[Direction]
Locate each line containing the string "Write" and copy it out.

>> begin

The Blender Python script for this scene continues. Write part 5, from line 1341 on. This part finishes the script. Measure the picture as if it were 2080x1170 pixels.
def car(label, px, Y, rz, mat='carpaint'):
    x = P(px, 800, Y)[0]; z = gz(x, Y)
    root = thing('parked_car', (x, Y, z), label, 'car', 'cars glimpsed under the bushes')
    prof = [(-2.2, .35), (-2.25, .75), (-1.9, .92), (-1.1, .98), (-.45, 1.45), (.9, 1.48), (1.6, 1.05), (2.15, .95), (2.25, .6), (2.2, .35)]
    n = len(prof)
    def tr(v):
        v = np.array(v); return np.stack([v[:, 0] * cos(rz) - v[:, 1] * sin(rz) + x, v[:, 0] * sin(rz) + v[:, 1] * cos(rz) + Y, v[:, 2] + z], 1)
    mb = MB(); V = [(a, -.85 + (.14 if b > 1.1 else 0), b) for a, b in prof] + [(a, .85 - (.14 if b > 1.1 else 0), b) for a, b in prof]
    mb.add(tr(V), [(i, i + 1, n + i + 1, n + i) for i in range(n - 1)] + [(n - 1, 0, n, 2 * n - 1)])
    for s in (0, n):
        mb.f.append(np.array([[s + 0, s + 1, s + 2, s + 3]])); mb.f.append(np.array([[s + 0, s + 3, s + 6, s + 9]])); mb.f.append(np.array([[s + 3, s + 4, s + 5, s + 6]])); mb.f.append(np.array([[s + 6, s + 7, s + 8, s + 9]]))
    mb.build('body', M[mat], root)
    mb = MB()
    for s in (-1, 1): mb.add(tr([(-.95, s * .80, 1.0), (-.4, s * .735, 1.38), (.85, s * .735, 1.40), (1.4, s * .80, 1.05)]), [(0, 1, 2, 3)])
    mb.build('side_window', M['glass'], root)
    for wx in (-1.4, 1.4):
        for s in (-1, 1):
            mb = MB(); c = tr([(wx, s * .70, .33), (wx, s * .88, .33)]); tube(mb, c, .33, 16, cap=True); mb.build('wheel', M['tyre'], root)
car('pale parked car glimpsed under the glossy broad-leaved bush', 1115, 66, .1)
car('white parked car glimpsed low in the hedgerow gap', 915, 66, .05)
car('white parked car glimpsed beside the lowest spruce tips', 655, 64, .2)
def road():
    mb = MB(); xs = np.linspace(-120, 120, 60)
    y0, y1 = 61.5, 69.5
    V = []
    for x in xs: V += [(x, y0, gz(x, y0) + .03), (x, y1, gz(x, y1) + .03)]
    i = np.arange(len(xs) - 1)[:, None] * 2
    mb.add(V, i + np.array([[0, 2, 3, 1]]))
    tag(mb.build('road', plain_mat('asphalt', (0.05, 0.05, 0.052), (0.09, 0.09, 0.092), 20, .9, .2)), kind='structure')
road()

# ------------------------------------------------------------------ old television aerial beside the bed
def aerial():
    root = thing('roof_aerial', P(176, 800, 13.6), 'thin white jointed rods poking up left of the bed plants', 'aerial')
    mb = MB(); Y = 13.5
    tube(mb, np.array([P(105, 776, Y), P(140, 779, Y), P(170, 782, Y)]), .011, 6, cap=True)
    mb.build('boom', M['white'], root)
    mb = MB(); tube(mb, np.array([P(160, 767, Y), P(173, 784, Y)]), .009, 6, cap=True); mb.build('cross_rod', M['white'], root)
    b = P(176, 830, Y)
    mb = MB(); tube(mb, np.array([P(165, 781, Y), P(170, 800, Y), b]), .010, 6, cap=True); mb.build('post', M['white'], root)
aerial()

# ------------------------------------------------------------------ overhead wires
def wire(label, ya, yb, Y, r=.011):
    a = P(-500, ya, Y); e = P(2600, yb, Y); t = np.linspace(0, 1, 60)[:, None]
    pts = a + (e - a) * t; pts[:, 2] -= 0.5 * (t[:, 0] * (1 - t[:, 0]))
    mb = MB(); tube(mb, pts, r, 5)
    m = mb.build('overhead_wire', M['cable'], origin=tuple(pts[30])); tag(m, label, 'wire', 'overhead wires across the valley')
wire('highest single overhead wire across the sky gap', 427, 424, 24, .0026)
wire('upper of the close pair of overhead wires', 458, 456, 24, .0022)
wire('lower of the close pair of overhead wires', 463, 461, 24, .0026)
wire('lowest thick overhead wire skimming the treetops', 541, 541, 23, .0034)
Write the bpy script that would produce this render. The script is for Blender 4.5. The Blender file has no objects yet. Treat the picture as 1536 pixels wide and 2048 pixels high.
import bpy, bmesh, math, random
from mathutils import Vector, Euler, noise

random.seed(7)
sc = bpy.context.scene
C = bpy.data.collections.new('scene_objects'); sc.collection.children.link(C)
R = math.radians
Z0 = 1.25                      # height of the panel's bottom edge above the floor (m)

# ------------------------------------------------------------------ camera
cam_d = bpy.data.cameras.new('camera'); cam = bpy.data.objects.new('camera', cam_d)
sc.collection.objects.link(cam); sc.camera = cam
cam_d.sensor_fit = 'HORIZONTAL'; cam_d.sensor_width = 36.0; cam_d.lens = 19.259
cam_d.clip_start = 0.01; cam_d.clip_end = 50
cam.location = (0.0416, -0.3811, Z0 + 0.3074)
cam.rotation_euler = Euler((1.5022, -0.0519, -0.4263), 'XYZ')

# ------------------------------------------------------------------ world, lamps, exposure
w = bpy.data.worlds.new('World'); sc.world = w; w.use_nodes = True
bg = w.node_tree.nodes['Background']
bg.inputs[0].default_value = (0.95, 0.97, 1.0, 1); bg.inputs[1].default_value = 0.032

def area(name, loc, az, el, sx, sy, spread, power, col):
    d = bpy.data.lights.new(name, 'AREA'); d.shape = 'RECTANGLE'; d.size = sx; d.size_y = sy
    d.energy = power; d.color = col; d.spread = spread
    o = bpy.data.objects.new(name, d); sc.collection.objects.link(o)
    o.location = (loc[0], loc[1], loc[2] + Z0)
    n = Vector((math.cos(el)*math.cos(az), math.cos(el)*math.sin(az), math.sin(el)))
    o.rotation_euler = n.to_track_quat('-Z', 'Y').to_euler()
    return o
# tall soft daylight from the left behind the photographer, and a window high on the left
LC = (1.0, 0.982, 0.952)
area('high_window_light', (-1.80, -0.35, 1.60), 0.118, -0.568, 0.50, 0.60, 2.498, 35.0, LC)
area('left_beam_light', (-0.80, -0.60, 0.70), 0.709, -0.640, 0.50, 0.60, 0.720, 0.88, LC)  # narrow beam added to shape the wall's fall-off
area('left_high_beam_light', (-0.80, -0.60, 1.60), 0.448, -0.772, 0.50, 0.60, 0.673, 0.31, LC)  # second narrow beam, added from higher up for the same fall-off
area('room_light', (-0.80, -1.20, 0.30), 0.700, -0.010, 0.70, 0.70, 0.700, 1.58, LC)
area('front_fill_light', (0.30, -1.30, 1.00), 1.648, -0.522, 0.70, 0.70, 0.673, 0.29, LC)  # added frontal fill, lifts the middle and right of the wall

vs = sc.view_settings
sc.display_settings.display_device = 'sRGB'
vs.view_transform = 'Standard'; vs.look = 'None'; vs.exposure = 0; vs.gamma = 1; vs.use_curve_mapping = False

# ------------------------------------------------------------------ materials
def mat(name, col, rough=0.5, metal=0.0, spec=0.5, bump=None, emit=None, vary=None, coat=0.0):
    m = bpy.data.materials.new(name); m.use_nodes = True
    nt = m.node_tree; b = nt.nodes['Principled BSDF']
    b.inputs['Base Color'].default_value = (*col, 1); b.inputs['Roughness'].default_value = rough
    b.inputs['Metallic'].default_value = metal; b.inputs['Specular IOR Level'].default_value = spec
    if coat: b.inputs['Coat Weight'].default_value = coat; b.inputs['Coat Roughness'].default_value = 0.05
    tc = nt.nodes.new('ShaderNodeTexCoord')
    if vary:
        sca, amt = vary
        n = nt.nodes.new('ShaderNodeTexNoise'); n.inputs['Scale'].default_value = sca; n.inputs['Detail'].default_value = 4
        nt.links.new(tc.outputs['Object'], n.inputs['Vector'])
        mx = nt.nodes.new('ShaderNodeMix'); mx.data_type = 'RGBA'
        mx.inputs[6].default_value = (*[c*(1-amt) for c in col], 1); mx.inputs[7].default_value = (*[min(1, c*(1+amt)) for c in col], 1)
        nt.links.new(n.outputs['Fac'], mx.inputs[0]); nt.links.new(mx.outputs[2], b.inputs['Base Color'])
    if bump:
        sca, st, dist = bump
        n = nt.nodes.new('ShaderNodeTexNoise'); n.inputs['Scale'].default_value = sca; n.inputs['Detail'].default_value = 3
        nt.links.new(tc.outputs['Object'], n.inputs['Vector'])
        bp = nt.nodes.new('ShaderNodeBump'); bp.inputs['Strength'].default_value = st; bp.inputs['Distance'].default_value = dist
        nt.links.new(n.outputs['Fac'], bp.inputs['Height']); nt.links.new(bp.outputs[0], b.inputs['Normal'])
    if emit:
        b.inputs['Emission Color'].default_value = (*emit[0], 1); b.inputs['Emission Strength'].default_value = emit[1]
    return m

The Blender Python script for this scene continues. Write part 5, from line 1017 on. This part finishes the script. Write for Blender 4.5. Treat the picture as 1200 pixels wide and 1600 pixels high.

>> end

[Task result]
The Blender Python script for this scene continues. Write part 5, from line 1341 on. This part finishes the script. Measure the picture as if it were 2080x1170 pixels.
Write the bpy script that would produce this render. The script is for Blender 4.5. The Blender file has no objects yet. Treat the picture as 1536 pixels wide and 2048 pixels high.
The Blender Python script for this scene continues. Write part 5, from line 1017 on. This part finishes the script. Write for Blender 4.5. Treat the picture as 1200 pixels wide and 1600 pixels high.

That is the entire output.